At present there are about 8,000 asylum-seekers here awaiting adjudication on their applications. For almost all of them the prospect of success is not good.

The State rejects well over 90 per cent of applications. Theoretically, people should then be deported, but the State has so far balked at doing so because the Irish people have expressed unease at deporting people who have been here for long periods while our authorities processed their applications.

Unfortunately, the Government has added to the difficulties by refusing permission to work to all but a tiny handful of asylum-seekers. This has forced the majority to remain on the subsistence level of social welfare and made them vulnerable to taunts of bar-room racists that they are "spongers".

In my experience the vast majority of asylum-seekers are only too willing to work and resent the fact that they are denied the opportunity to do so.

Action is required on a number of fronts.
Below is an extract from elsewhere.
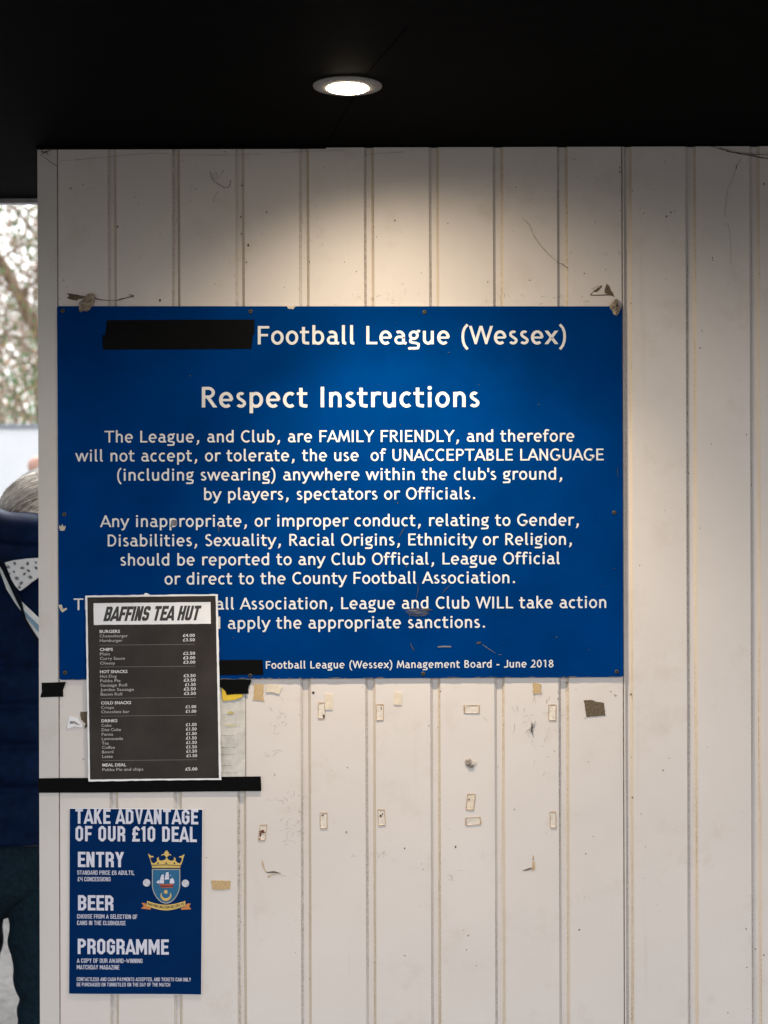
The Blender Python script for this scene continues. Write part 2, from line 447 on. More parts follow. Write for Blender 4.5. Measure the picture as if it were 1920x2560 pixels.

I believe we should reject the appalling prospect of forced deportations and should seek to regularise the position of asylum-seekers who are already here and wish to remain.

The truth is that many of these people are here precisely because they want work. They should be allowed to do so. But we also need an organised education and training programme to help assimilate them into Irish society.

We need to confront the spectre of racism and intolerance and mount a public education programme that would promote tolerance and understanding and fight prejudice and ignorance.

Having lived for so long with the problem of emigration, we now need to devise a policy to deal with immigration. The Government has singularly failed to do so. Its legislative initiatives have been confined to modernising the law covering deportations and immigration trafficking.

Both measures would represent important components of an overall policy, but in the absence of a fundamental set of principles they convey a distinctly hostile message.

Immigration already exists. Irish people coming home, EU citizens and those in receipt of work permits, most of whom are either American or from former British colonies, coming into this country far outnumber those leaving.

The Government is talking now about liberalising the regime in respect of work permits, again driven by the need for new workers.

But I, for one, have a deep sense of unease about a country which sent forth so many migrants to the rest of the world cherry-picking its immigrants in that fashion. Ireland is not in a position to provide a path out of economic deprivation for all those who seek it, but it is my view that we should do so for some. Ultimately, that will involve some form of quota system with eastern European and African countries.

Such a policy should enable us to plan properly both for potential immigrants and the society that is receiving them. With a humanitarian policy in place, we would be in a better moral position to deal with immigration traffickers who deal in human misery and the countries which facilitate them bringing people to this State.

In my view it will ultimately make Ireland a better place, both economically and culturally.